La flora è cambiata radicalmente ed è divenuta in sostanza più monotona. Anche la fauna si è progressivamente modificata per la contrazione, fino alla scomparsa o all'estrema rarefazione, di alcune specie forestali (Orso, Lupo, Uro, cervidi, Lince) e per l'espansione delle specie tipiche delle steppe (alcuni uccelli e soprattutto il bestiame domestico).
Attualmente sono a rischio estinzione: il 68% dei vertebrati terrestri, il 66% degli uccelli, il 64% dei mammiferi, il 76% degli anfibi, il 69% dei rettili e addirittura l'88% dei pesci d'acqua dolce. La situazione non va meglio per la flora vascolare (15%) e le piante inferiori (40%) ovvero alghe, funghi, licheni, muschi e felci. Dalla metà del secolo scorso la biodiversità in Italia ha subito una fortissima riduzione, in particolare a causa del consumo del suolo. Negli ultimi 50 anni sono stati intensamente colpiti alcuni importanti ambienti quali zone umide e boschi di pianura, ma anche altri sono stati compromessi da fenomeni di frammentazione che ne hanno deteriorato la qualità
L'uomo, inoltre, ha - volontariamente o involontariamente - provocato l'introduzione in ambienti naturali di nuove specie "alloctone".
Alcuni degli animali più noti non avrebbero mai abitato i nostri boschi o i nostri fiumi se l'uomo non li avesse introdotti, per fini commerciali, o alimentari, o... soltanto per errore. La Nutria, ad esempio, è un roditore originario del Sudamerica, che si osserva ormai di frequente nei nostri specchi d'acqua e canali. La Testuggine d'acqua americana è un rettile delle paludi sud orientali degli Stati Uniti, importato da tempo in Italia esclusivamente per fini commerciali e che, rilasciato in ambienti naturali, comporta seri problemi di carattere ecologico e di competizione con le testuggini d'acqua autoctone.
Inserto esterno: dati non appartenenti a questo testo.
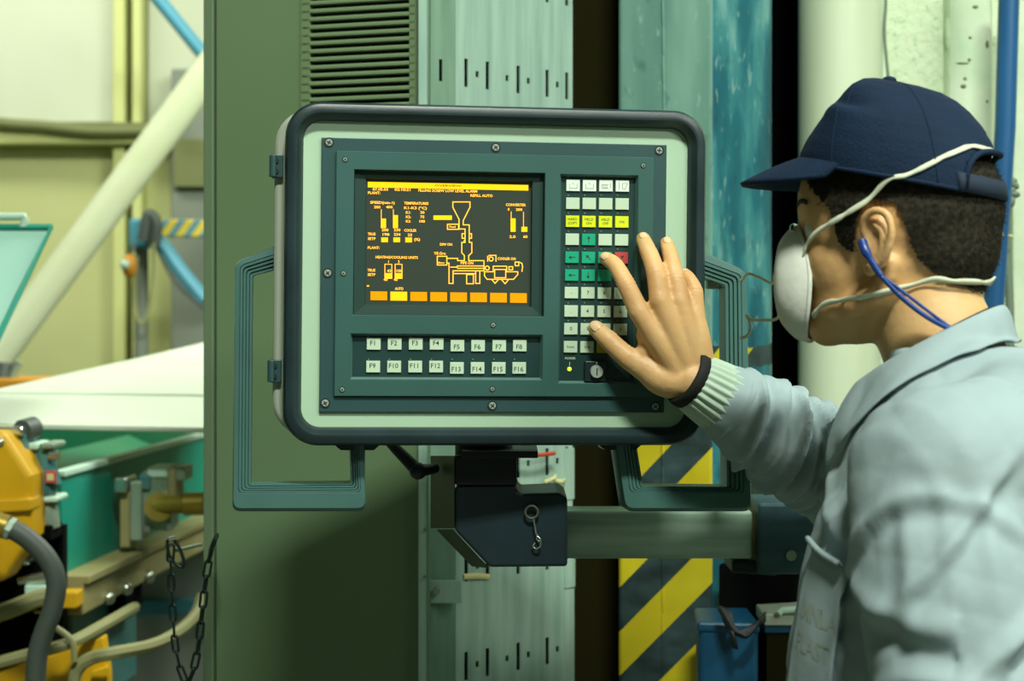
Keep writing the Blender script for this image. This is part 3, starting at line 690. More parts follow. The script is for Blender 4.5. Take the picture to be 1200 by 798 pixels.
# ribbed carrying handles: inner, rib and outer outlines in photo order from the side of the box round to its underside
def handle(inner, mid, outer, w0=-.022, depth=.036):
    segs = []
    for pi, pm, po in zip(inner, mid, outer):
        i_, m_, o_ = (V((*uv(*q_, w0), 0)) for q_ in (pi, pm, po))
        ring = [V((i_.x, -(w0 - depth), i_.y)), V((i_.x, -(w0 - .008), i_.y))]
        for k in range(4):                                   # four ribs stepping up from the inner edge
            f0, f1 = k / 4, (k + .80) / 4; hgt = w0 - .007 + .007 * (k + 1) / 4
            for f_, h in ((f0 + .02, hgt), (f1, hgt), (f1 + .01, hgt - .0022), ((k + .98) / 4, hgt - .0022)):
                q_ = i_.lerp(m_, min(f_, 1)); ring.append(V((q_.x, -h, q_.y)))
        q_ = m_; ring.append(V((q_.x, -w0, q_.y)))
        q_ = m_.lerp(o_, .8); ring.append(V((q_.x, -(w0 - .001), q_.y)))
        ring.append(V((o_.x, -(w0 - .006), o_.y))); ring.append(V((o_.x, -(w0 - depth), o_.y)))
        segs.append(ring)
    b = MB(); b.loft(segs); return b.build('handle', M_['handle'], panel, smooth='auto', bevel=.0006, seg=1)
def arcs(path, rr):                                          # round off the inner corners of a photo polyline
    out = []
    for k, p in enumerate(path):
        if k in (0, len(path) - 1): out.append(p); continue
        a = V((*path[k-1], 0)); c = V((*path[k+1], 0)); q_ = V((*p, 0)); r_ = rr
        p0 = q_ + (a - q_).normalized() * r_; p1 = q_ + (c - q_).normalized() * r_
        for t_ in (0, .25, .5, .75, 1): 
            z_ = p0 * (1 - t_) ** 2 + q_ * 2 * t_ * (1 - t_) + p1 * t_ * t_; out.append((z_.x, z_.y))
    return out
handle(arcs([(342, 311), (296, 323), (294, 568), (412, 567), (410, 515)], 3), arcs([(342, 291), (281, 311), (279, 578), (423, 577), (420, 515)], 6), arcs([(342, 280), (275, 307), (272, 600), (429, 600), (428, 515)], 10))
handle(arcs([(818, 323), (851, 334), (853, 571), (755, 570), (746, 515)], 3), arcs([(818, 303), (869, 322), (872, 578), (738, 577), (730, 515)], 6), arcs([(818, 291), (876, 318), (882, 600), (733, 600), (720, 515)], 10))
for x0, x1 in ((391, 446), (700, 752)):
    a = uv(x0, 524, -.03); c = uv(x1, 524, -.03)
    MB().loft([[V((a[0] + d, y_, z_)) if s_ < 0 else V((c[0] - d, y_, z_)) for s_, y_ in ((-1, .025), (1, .025), (1, .06), (-1, .06))] for d, z_ in ((0, Z0 + .012), (0, Z0 - .001), (.008, Z0 - .008))]).build('handle_mount', M_['rubber'], panel)
for x, y in ((836, 331), ):                                  # bright latch inside the far handle
    a = pl(838, 333, -.06); lt = MB().box(a, (.022, .012, .012)).build('latch', M_['panel_box'], panel, bevel=.002)
    MB().box(a + V((.004, -.0065, .0)), (.009, .003, .006)).build('latch_tab', M_['screw'], lt, bevel=.001)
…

Il Ghiro e il Cervo ben difficilmente avrebbero potuto raggiungere la Sardegna se Fenici e Romani non ne avessero trasportato alcuni esemplari, nel corso dei loro traffici commerciali da una sponda all'altra del Mediterraneo. Ma il dato sicuramente più impressionante è rappresentato dai pesci: si stima che oltre il 46% dell'ittiofauna italiana sia ormai costituita da specie di provenienza esterna (specie alloctone immesse per fini commerciali, ludici e accidentali).